= The task =
Extract every line that contains the string "AMAX".

= Provided data =
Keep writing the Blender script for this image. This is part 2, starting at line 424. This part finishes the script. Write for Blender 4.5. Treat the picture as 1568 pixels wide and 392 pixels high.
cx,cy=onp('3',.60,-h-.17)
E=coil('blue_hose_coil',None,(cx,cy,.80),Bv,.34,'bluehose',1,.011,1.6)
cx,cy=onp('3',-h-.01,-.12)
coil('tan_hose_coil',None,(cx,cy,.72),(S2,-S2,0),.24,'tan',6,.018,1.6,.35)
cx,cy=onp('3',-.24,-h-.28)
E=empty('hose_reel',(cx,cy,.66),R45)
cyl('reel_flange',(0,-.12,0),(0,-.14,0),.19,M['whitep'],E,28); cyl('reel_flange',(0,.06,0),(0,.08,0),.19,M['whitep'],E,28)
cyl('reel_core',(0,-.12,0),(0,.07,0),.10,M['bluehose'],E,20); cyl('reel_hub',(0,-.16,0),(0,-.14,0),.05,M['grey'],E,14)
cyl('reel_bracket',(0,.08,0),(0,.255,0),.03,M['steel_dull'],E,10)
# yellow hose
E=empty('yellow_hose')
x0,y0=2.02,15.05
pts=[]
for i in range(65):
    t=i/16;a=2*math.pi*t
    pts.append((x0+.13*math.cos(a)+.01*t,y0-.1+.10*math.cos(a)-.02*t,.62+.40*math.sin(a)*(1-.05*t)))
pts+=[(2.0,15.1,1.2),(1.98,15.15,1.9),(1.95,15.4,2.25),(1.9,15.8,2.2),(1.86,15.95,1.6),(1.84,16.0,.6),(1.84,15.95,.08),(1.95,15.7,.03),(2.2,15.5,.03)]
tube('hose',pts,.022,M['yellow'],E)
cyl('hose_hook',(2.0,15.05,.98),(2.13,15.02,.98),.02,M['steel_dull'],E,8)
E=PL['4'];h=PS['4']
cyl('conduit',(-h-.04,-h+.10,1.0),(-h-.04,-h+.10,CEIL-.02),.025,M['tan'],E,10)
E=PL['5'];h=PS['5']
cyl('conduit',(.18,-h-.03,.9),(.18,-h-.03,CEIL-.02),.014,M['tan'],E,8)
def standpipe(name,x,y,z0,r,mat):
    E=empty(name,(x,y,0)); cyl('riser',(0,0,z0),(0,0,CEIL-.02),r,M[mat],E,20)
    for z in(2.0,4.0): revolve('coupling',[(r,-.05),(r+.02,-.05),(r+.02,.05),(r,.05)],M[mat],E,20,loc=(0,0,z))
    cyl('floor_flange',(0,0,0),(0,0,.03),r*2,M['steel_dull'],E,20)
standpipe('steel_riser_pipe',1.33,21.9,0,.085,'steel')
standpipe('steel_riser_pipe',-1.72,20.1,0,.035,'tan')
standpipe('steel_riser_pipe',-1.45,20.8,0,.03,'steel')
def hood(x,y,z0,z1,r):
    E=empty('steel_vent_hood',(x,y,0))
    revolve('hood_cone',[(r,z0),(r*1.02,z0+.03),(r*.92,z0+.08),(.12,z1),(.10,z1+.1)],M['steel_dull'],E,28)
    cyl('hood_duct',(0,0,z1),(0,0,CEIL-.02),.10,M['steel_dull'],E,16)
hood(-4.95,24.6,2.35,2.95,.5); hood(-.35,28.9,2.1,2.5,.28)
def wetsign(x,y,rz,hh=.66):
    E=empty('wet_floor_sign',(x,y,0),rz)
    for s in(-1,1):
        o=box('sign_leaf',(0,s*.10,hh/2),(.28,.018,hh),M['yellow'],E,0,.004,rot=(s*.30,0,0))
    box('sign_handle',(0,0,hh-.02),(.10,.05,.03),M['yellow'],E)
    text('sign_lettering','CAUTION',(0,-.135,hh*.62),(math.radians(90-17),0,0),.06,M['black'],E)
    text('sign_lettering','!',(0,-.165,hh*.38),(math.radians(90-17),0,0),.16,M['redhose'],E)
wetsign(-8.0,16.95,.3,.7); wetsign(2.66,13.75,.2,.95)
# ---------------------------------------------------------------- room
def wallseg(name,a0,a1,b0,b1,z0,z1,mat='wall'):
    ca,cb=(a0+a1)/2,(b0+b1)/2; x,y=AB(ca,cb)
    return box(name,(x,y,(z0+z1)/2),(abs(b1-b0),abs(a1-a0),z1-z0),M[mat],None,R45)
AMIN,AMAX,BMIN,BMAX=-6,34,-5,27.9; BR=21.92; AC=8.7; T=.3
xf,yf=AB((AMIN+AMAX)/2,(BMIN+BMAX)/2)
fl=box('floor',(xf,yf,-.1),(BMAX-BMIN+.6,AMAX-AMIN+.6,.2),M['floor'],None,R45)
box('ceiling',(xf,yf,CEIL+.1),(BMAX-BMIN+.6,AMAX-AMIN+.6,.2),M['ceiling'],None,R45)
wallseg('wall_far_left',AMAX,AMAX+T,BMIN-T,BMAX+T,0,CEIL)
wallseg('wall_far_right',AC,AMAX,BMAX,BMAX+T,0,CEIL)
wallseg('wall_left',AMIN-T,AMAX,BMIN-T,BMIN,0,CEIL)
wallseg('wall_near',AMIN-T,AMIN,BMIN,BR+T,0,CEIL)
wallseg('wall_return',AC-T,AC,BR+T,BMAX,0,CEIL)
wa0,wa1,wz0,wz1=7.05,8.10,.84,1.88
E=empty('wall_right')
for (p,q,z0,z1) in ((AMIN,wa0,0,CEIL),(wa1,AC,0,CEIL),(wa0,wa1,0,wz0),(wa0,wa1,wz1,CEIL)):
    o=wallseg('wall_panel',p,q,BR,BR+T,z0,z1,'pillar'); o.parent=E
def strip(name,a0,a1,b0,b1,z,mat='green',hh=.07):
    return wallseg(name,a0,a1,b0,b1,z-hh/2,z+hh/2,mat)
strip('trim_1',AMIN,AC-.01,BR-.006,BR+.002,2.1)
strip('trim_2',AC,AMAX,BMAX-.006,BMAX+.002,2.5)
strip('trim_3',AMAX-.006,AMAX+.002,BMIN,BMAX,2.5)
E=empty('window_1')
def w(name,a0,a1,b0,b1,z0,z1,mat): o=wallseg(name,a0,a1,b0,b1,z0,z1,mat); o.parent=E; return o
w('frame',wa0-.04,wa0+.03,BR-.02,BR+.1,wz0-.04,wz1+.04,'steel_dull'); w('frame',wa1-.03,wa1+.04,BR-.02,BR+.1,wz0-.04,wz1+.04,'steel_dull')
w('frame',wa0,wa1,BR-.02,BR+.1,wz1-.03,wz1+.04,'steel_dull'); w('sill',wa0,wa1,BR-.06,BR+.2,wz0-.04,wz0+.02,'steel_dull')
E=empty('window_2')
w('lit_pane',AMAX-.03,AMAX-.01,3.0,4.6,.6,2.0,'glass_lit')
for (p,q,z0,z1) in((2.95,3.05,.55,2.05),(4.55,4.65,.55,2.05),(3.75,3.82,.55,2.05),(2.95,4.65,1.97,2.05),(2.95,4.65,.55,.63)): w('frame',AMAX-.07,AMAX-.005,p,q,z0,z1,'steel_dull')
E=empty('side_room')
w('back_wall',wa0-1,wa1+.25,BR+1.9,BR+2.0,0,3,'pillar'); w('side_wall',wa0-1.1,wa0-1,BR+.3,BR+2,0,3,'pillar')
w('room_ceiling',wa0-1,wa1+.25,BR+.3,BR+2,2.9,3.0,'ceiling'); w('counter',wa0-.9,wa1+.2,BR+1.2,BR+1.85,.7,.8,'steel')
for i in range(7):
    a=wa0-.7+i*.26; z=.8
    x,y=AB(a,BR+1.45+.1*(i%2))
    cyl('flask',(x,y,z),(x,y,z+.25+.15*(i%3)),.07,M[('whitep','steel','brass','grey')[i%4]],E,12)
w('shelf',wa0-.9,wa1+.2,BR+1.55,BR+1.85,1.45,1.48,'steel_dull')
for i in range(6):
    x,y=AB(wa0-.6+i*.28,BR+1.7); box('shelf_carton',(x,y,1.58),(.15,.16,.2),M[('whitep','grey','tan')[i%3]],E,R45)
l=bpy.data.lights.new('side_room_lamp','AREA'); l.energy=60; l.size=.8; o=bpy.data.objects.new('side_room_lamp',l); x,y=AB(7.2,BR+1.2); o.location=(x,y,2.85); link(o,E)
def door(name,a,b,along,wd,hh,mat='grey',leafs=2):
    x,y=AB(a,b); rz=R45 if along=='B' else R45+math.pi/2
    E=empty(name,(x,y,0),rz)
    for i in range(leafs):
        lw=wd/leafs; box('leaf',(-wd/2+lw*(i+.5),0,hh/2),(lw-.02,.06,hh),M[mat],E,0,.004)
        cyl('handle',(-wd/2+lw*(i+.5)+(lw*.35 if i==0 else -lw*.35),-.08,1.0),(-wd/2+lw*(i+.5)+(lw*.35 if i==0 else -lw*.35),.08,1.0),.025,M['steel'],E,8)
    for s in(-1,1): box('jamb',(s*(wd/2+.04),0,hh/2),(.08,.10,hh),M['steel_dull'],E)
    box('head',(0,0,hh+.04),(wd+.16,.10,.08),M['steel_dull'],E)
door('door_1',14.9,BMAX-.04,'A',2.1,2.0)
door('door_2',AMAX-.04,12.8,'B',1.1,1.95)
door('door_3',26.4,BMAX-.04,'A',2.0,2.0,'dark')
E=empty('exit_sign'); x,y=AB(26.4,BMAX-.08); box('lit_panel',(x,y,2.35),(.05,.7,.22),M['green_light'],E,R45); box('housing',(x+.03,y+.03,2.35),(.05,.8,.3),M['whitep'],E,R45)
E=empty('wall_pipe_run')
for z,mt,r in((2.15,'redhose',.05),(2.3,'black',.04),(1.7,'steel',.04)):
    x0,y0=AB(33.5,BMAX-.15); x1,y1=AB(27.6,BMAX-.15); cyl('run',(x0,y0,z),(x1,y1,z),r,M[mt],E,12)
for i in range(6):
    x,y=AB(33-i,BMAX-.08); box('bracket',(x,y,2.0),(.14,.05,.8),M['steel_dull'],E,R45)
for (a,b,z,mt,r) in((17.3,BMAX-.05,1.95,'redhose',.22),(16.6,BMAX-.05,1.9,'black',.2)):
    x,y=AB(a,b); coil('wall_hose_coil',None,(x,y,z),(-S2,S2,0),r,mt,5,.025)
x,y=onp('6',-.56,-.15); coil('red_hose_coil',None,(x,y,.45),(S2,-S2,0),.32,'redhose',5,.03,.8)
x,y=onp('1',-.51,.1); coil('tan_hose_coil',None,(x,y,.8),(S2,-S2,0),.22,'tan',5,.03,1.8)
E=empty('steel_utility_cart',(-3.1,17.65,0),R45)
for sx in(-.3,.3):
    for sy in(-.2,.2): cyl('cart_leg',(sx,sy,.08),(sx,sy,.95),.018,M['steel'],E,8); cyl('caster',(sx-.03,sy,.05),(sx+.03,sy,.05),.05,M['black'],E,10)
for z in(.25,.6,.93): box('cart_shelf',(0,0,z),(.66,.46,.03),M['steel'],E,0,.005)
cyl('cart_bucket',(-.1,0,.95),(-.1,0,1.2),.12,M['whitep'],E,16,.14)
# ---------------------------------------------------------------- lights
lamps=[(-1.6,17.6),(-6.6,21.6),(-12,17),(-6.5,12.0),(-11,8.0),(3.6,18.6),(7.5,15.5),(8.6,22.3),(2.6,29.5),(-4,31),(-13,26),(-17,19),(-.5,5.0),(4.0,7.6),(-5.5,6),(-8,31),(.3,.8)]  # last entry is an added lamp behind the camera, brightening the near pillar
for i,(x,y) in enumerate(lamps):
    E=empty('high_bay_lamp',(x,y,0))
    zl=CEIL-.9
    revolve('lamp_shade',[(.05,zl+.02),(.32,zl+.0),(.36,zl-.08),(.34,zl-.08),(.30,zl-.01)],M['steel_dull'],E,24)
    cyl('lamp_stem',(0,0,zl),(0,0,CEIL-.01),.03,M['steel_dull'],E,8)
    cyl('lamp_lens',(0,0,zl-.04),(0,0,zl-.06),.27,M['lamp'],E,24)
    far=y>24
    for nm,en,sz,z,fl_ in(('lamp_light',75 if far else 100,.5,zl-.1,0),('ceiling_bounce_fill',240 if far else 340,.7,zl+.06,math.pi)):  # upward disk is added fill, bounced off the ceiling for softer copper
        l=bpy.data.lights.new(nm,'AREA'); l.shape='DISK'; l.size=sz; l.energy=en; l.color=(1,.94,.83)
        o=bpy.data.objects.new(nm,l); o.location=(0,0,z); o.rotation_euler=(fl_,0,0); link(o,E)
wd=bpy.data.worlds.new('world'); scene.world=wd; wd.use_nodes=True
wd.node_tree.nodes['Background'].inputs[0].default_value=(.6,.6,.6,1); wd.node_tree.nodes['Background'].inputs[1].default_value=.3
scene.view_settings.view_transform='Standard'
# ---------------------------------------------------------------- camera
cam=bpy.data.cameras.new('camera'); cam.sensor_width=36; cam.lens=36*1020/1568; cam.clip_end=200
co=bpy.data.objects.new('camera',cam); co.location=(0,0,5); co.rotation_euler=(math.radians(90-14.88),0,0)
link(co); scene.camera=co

= Exercise result =
AMIN,AMAX,BMIN,BMAX=-6,34,-5,27.9; BR=21.92; AC=8.7; T=.3
xf,yf=AB((AMIN+AMAX)/2,(BMIN+BMAX)/2)
fl=box('floor',(xf,yf,-.1),(BMAX-BMIN+.6,AMAX-AMIN+.6,.2),M['floor'],None,R45)
box('ceiling',(xf,yf,CEIL+.1),(BMAX-BMIN+.6,AMAX-AMIN+.6,.2),M['ceiling'],None,R45)
wallseg('wall_far_left',AMAX,AMAX+T,BMIN-T,BMAX+T,0,CEIL)
wallseg('wall_far_right',AC,AMAX,BMAX,BMAX+T,0,CEIL)
wallseg('wall_left',AMIN-T,AMAX,BMIN-T,BMIN,0,CEIL)
strip('trim_2',AC,AMAX,BMAX-.006,BMAX+.002,2.5)
strip('trim_3',AMAX-.006,AMAX+.002,BMIN,BMAX,2.5)
w('lit_pane',AMAX-.03,AMAX-.01,3.0,4.6,.6,2.0,'glass_lit')
for (p,q,z0,z1) in((2.95,3.05,.55,2.05),(4.55,4.65,.55,2.05),(3.75,3.82,.55,2.05),(2.95,4.65,1.97,2.05),(2.95,4.65,.55,.63)): w('frame',AMAX-.07,AMAX-.005,p,q,z0,z1,'steel_dull')
door('door_2',AMAX-.04,12.8,'B',1.1,1.95)